(June 24): Bitcoin spent years trying to shed its reputation as a playground for speculative retail traders. Its latest selloff is exposing the tradeoff: Wall Street brought scale and legitimacy but the retail buyers who once helped absorb sharp declines have largely vanished.
The original cryptocurrency touched a two-week low on Tuesday and is trading little changed at around US$62,800 (RM259,866.40). That’s down about 50% from an all-time high reached in October.
This downturn differs from previous crypto selloffs because the pool of new retail buyers has largely dried up just as institutional demand begins to lose momentum, according to Deutsche Bank AG. Rather than retreating to cash, many investors have been rotating into artificial intelligence-related investments, drawing capital away from digital assets.

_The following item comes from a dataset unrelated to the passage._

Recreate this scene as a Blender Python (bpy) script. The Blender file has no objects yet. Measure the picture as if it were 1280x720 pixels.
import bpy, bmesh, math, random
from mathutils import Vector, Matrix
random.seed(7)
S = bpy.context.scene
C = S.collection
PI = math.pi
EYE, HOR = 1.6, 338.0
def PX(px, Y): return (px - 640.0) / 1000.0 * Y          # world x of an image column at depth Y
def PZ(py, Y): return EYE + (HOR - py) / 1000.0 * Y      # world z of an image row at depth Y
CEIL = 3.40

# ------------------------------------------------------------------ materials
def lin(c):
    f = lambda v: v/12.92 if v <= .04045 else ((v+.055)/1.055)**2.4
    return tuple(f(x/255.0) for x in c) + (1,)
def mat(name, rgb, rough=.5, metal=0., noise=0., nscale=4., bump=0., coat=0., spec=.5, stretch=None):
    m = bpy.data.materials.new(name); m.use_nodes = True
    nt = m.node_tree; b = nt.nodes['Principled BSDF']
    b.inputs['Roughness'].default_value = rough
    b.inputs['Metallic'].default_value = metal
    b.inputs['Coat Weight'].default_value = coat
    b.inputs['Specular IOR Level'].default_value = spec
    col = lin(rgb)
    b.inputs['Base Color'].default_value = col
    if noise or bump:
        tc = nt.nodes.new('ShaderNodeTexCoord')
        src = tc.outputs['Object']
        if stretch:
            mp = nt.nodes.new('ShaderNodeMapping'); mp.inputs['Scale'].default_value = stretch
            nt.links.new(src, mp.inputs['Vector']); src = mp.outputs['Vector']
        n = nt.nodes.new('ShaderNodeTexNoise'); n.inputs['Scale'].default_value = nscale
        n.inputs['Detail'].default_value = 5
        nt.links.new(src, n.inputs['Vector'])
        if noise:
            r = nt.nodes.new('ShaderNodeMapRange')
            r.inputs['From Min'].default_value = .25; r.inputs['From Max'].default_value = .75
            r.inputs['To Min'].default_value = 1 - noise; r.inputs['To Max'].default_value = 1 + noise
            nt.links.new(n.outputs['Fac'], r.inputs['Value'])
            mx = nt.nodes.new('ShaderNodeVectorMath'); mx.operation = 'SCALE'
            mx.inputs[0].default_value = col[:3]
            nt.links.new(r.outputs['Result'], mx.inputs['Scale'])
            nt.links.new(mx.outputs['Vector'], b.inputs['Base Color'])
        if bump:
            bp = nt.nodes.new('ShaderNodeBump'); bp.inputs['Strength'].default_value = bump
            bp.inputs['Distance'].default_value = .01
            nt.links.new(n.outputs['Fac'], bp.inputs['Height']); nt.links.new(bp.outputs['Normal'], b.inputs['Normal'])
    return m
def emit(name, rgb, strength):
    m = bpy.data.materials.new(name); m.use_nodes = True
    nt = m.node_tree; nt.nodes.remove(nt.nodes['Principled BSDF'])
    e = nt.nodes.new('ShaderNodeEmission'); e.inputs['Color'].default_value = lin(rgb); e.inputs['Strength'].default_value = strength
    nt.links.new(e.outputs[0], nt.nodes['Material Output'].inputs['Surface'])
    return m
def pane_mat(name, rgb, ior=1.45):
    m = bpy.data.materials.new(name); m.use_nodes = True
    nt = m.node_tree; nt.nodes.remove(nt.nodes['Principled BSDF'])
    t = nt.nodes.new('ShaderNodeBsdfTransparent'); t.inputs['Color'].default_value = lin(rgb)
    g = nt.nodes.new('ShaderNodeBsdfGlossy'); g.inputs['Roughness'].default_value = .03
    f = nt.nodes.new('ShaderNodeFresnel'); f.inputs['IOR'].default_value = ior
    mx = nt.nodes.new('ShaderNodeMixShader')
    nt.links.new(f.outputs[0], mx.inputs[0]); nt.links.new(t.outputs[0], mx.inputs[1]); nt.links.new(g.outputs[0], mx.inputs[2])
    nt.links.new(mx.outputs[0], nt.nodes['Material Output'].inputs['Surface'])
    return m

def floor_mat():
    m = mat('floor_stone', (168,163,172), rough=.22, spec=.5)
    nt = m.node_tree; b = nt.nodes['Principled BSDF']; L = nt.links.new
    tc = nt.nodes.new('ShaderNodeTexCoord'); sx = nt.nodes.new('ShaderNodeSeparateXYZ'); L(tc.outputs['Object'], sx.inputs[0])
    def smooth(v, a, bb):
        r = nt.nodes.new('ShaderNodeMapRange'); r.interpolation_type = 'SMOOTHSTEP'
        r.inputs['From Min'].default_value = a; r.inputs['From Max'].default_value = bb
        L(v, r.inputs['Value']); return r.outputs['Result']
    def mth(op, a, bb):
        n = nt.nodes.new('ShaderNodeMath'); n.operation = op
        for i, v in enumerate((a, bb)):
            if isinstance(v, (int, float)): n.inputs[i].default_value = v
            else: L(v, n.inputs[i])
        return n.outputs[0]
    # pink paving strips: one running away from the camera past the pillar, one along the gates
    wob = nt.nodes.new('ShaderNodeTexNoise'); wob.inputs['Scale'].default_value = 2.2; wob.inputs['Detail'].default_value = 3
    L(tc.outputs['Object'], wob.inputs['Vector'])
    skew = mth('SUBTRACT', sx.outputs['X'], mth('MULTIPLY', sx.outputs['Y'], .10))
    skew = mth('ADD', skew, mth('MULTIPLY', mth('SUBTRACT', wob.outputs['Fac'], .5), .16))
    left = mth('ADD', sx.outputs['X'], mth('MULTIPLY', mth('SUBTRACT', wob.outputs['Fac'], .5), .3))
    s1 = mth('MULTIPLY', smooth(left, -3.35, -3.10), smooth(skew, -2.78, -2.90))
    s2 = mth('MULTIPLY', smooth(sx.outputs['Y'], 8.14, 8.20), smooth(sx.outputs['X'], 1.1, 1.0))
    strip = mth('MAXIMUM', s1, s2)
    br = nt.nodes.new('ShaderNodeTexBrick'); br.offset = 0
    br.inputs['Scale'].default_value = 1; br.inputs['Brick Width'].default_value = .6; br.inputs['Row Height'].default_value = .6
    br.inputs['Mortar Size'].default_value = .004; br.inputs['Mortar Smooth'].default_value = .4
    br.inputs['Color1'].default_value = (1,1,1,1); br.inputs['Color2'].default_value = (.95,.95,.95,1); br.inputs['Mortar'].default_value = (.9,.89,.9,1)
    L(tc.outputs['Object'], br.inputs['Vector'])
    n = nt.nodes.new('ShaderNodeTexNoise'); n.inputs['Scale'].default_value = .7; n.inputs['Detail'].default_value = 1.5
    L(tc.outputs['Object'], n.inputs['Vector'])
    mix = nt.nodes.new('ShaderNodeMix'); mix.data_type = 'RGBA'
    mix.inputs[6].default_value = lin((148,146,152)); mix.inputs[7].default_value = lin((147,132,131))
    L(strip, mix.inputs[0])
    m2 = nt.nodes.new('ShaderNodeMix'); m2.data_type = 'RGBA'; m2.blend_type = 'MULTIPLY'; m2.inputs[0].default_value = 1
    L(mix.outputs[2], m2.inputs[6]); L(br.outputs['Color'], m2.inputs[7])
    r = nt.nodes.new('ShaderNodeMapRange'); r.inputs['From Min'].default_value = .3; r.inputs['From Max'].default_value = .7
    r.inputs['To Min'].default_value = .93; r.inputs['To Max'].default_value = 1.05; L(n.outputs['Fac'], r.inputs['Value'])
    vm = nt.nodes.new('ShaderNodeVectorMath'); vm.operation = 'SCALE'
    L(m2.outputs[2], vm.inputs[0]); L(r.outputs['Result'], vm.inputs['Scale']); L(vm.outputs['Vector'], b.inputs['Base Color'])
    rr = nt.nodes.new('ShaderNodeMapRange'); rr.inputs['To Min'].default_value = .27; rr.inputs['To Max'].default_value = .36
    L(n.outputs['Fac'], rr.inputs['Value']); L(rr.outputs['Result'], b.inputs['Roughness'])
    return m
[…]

“The marginal buyer is no longer a retail investor but an ETF allocator or corporate treasury — and increasingly, that same investor is weighing bitcoin against AI,” said Marion Laboure, a research analyst at the bank. “When these participants withdraw or rotate elsewhere, the decline is faster and more mechanical than in previous retail-driven cycles.”
The rotation comes as the Federal Reserve adopts a more hawkish stance with some economists now expecting two additional interest-rate increases this year. That shift threatens to reverse the liquidity tailwind that has supported risk assets in recent years.
Investors have pulled more than US$6 billion from exchange-traded funds tracking bitcoin, Laboure noted, the longest losing streak since 2024. ETF demand has become a key driver of bitcoin’s price action, she added, meaning outflows now amplify declines in the same way inflows previously fuelled rallies.
The shift is also changing how the market reacts to bad news. Strategy Inc’s sale of 32 bitcoin earlier this month — its first disposal since 2022 — revived concerns that highly leveraged corporate holders could eventually become sellers rather than buyers. While the transaction was negligible relative to the company’s holdings, it carried symbolic weight.
And even if the company has since resumed purchases, Deutsche Bank said the episode underscored the market’s growing sensitivity to institutional actions.
“Bitcoin currently trades below Strategy’s average cost of US$75,699 and the market has begun to price the possibility of forced selling by leveraged corporate holders,” she said. “We expect this question to persist.”
The bank also argues that capital leaving crypto is increasingly finding a new home rather than sitting on the sidelines. The largest US hyperscalers are expected to spend more than US$700 billion on AI infrastructure this year. If that rotation proves structural rather than temporary, the drag on crypto demand could outlast previous downturns.
“Crypto and growth stocks share the same marginal buyer — investors seeking upside in high-volatility assets — so when confidence falls, risk is reduced across the whole basket simultaneously,” she said.
The result is a bitcoin market driven less by retail enthusiasm than by portfolio allocations. Wall Street helped make the cryptocurrency mainstream, but with retail participation stalled, prices are increasingly shaped by institutional fund flows, macro expectations and competition from AI for investor capital, leaving the market potentially more exposed when those investors head for the exits.
For an upside catalyst, Steve Kurtz, global co-head of digital assets at Galaxy, is looking for positive developments out of the White House.
Market watchers have been looking to the so-called Clarity Act, which would establish the Commodity Futures Trading Commission as the primary regulator for large parts of the crypto industry while the Securities and Exchange Commission would retain authority over digital securities.
“Things are very tactical in DC right now and while everyone likes to put probabilities on legislation like the Clarity Act, the reality is that there is intent to get this done and there is a legislative calendar,” Kurtz said. “Those two realities are colliding and it’s likely to remain a highly tactical environment in the meantime.”